My student's name is David. He's a 30-something college student, working his way to a radio job someday, and he has a great voice for it. His last class was on the short story, and I loved to listen to him read. He has learning disabilities, but he is undaunted in his dreams. I greatly admire his tenacity.

I'll never make good money as a tutor, because I always feel too much for the position of the student. He's working weekends ast a video store, and he can't afford to pay me much. My last big payoff from him was that we bartered his textbook as my payment at the end of the semester. One can never have too many short story anthologies, to my way of thinking.

We talked for almost an hour this evening, and his worst fear is what his professor has said about plagerism. There's now a website called www.turnitin.com that has a fanastic databse and keen reputation for catching plagerism. I'm going to have to check it out. It's high time, I say. Too many people have gotten away with plagerism too often.

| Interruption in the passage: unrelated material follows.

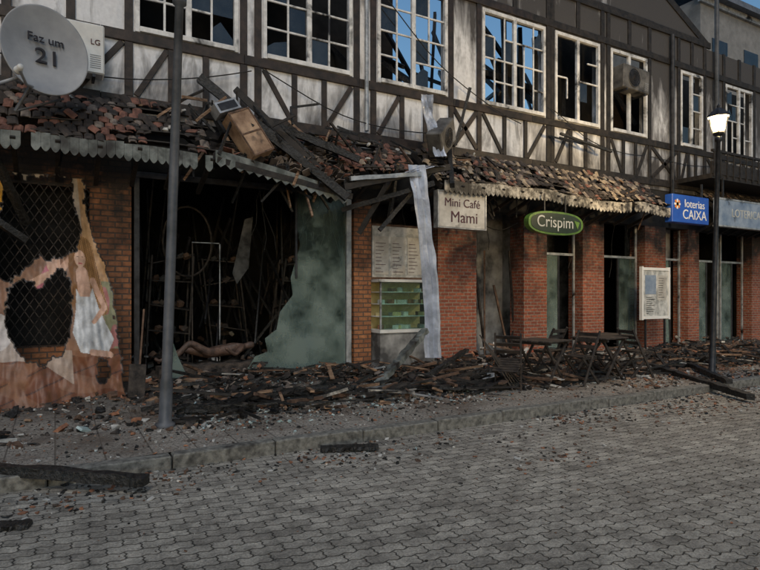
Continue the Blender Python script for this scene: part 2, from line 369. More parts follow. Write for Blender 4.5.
for wi, (a, b_) in enumerate(WIN):
    vb(a - .09, 4.68, 5.52); vb(b_ + .09, 4.68, 5.52); vb(a - .09, 5.68, 7.82); vb(b_ + .09, 5.68, 7.82)
    vb(a - .09, 7.98, 8.62); vb(b_ + .09, 7.98, 8.62)
    mid = (a + b_) / 2; vb(mid, 7.98, 8.62)
    th = (b_ - a) / 3; vb(a + th, 4.68, 5.52, .10); vb(a + 2 * th, 4.68, 5.52, .10)
    if wi % 2 == 0: db(a + .02, 5.5, a + th - .06, 4.7); db(b_ - .02, 5.5, b_ - th + .06, 4.7)
    else: db(a + .02, 4.7, a + th - .06, 5.5)
for x in (.2, -.6): vb(x, 4.68, 7.82)
db(.3, 4.7, .9, 5.5)
for (a, b_) in ((7.15, 7.88), (13.65, 14.8), (16.1, 16.95)):
    db(a + .05, 4.7, b_ - .05, 5.5, .1); db(b_ - .05, 4.72, a + .05, 5.5, .1)
db(14.1, 9.75, 16.2, 8.7, .2)
t.obj('timber_framing', B, bevel=.006)
wf = MB(); gl = MB()
def window(a, b_, cols, rows, miss, gprob):
    y0, y1 = -.03, .05; k = 'white'
    wf.box(a, a + .07, y0, y1, Z0 - .02, Z1, k); wf.box(b_ - .07, b_, y0, y1, Z0 - .02, Z1, k)
    wf.box(a + .07, b_ - .07, y0 + .004, y1, Z1 - .08, Z1, k); wf.box(a + .07, b_ - .07, y0 - .04, y1, Z0 - .02, Z0 + .06, k)
    c = (a + b_) / 2; wf.box(c - .045, c + .045, y0 + .002, y1 - .01, Z0 + .06, Z1 - .08, k)
    iw = (b_ - a - .14) / cols; ih = (Z1 - Z0 - .14) / rows
    for i in range(cols):
        for j in range(rows):
            xa = a + .07 + i * iw; za = Z0 + .06 + j * ih
            if i and abs(xa - c) > .1 and R.random() > miss: wf.rbox((xa, .01, za + ih / 2), (.034, .03, ih), (0, 0, 0), k)
            if j and R.random() > miss: wf.rbox((xa + iw / 2, .012, za), (iw, .032, .034), (0, R.gauss(0, .01), 0), k)
            if R.random() < gprob:
                gx0, gx1, gz0, gz1 = xa + .01, xa + iw - .01, za + .01, za + ih - .01
                if R.random() < .35:
                    gl.poly([(gx0, .02, gz0), (gx1, .022, gz0), (gx1, .021, gz0 + ih * R.uniform(.2, .8)), (gx0 + iw * R.uniform(.2, .7), .02, gz0 + ih * R.uniform(.3, .9)), (gx0, .02, gz0 + ih * R.uniform(.1, .9))], 'wglass')
                else:
                    e = R.uniform(-.006, .006); gl.poly([(gx0, .02, gz0), (gx1, .02 + e, gz0), (gx1, .02 + e, gz1), (gx0, .02, gz1)], 'wglass')
window(*WIN[0], 4, 4, .05, .7); window(*WIN[1], 4, 4, .1, .55); window(*WIN[2], 4, 4, .05, .45); window(*WIN[3], 4, 4, .12, .25)
window(*WIN[4], 6, 4, .12, .12); window(*WIN[5], 4, 4, .6, .1); window(*WIN[6], 4, 3, .95, 0); window(*WIN[7], 2, 4, .4, .4); window(*WIN[8], 4, 4, .3, .5); window(*WIN[9], 4, 4, .3, .5)
wf.obj('window_frames', B, bevel=.004); gl.obj('window_panes', B)
u = MB()
u.box(-6, 24, .22, 6, 4.38, 4.5, 'soot'); u.box(-6, 24, 6, 6.2, 0, 6.9, 'soot')
u.box(-5.8, 4.0, 1.2, 1.35, 4.5, 9.8, 'soot'); u.box(4.0, 7.3, 2.6, 2.75, 4.5, 9.6, 'soot')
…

Generating original thoughts are what college is about. I'm only going to charge him $10-15 a session, and we're planning to meet once a week. On the open market, I ought to be worth $25.00 an hour--but that's academic stuff, not real world.

I'm looking forward to tutoring again. It's nice to work with someone who really wants to learn, and I know I'll end up learning more than I teach. I'm the grammar technician and the thought magnet for his undertaking. Tutoring is just guiding the dimly sighted. It's a skill I enjoy using, even if I can't set my rates to get ahead fiancially. I'll get karma, and that's far better.